Supreme Court acquits ex-coast guard leadership over Sewol ferry sinking
By Lee JaeeunPublished : Nov. 2, 2023 - 14:27
The country's top court on Thursday acquitted Kim Seok-kyun, former chief of the Korea Coast Guard, and nine other top officers, of involuntary manslaughter due to professional negligence in the 2014 sinking of the Sewol ferry, which left 304 passengers dead or missing, and 142 injured.
The Supreme Court found Kim, who was head of the Coast Guard when the 6,825-ton Sewol ferry sank in waters off the country's southwestern coast on the morning of April 16, 2014, not guilty of involuntary manslaughter due to professional negligence. The prosecution had charged that he had botched the rescue operation, leading to one of the worst mass tragedies in Korea in recent years. The prosecution appealed after Kim was found innocent in the second trial.

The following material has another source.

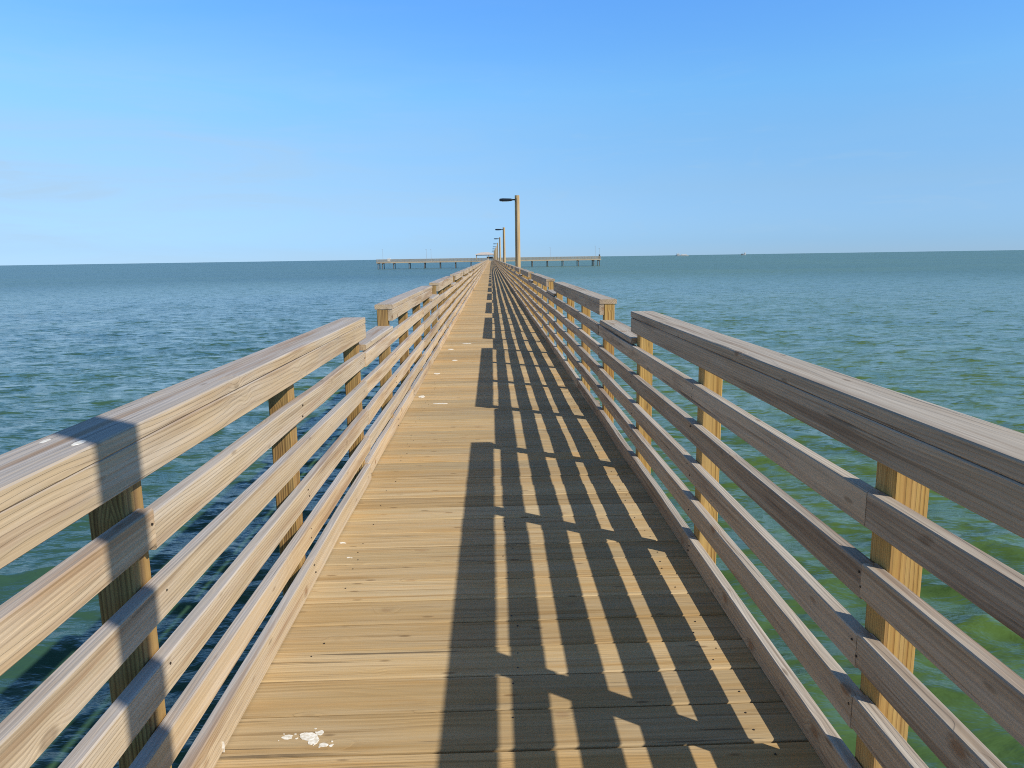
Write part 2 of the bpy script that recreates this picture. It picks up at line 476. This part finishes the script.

The nine other former and current senior officers of the Korea Coast Guard who were also indicted on the same charges -- including former chief Kim Seok-gyun and former West Coast chief Kim Soo-hyun -- were acquitted as well.
The Supreme Court upheld the results of the first and second trials, in which the defendants were found not guilty. “There was no error in the original ruling,” the Supreme Court stated.
During the trials, prosecutors argued that Kim and the other nine officers had failed to fulfill their professional duty to rescue as many passengers as possible, by urging the passengers to escape and ordering rescuers to enter the ship to save them. The prosecution argued that it would have been possible to rescue the passengers if Kim and the other senior officials had handled the situation properly. The prosecutors argued that the Coast Guard leadership was negligent both before and after rescue forces arrived at the scene of the sinking ferry and requested the court punish the defendants.
Earlier, the first and second trial courts ruled in Feb. 2021 and Feb. 2023, respectively, that Kim did not have enough information to issue an evacuation order to the passengers early on after the sinking. The maritime authority also had no way of knowing, the courts stated, that the ferry's captain and crew would abandon the passengers while telling them to stay there, without helping them evacuate.
During the early hours of the accident, the ferry's captain and crew sent an incorrect message to the Coast Guard that they had broadcast an announcement saying that passengers must evacuate, according to the court. They then left the sinking ship while the majority of the passengers remained inside. Survivors later said the crew had actually told them to stay in the ship, so when the ship capsized, most of the passengers remained inside. Only those who had climbed to the ship's deck or jumped into the water were rescued.
Kim apologized for the casualties but pleaded not guilty, saying that what happened could not constitute a crime under the law.
The victims' families -- many of them family members of 250 high school students on a school trip who died during the sinking -- however, expressed their outrage at the country's top court following the announcement of the acquittal.
The April 16 Sewol Families for Truth and a Safer Society, an association of bereaved families of the disaster, and the 416 Network, a civic group trying to create safer communities for the public and investigate the truth behind the tragedy, delivered their position on the top court ruling on Thursday in Seoul.
“As of today, trust in the judiciary branch of Korea has disappeared. The outcome of this trial failed to clarify (who holds) responsibility for the Sewol ferry disaster. Furthermore, it left many in despair (because) the state will (now) never be held accountable for other mass tragedies that might happen in the future.”
The Sewol ferry went down in waters off Korea's southwest coast while heading to the nation's southernmost island of Jeju. Out of 476 passengers and crew, the death toll came to 304, including 261 second-year students and teachers from Danwon High School in Ansan, Gyeonggi Province.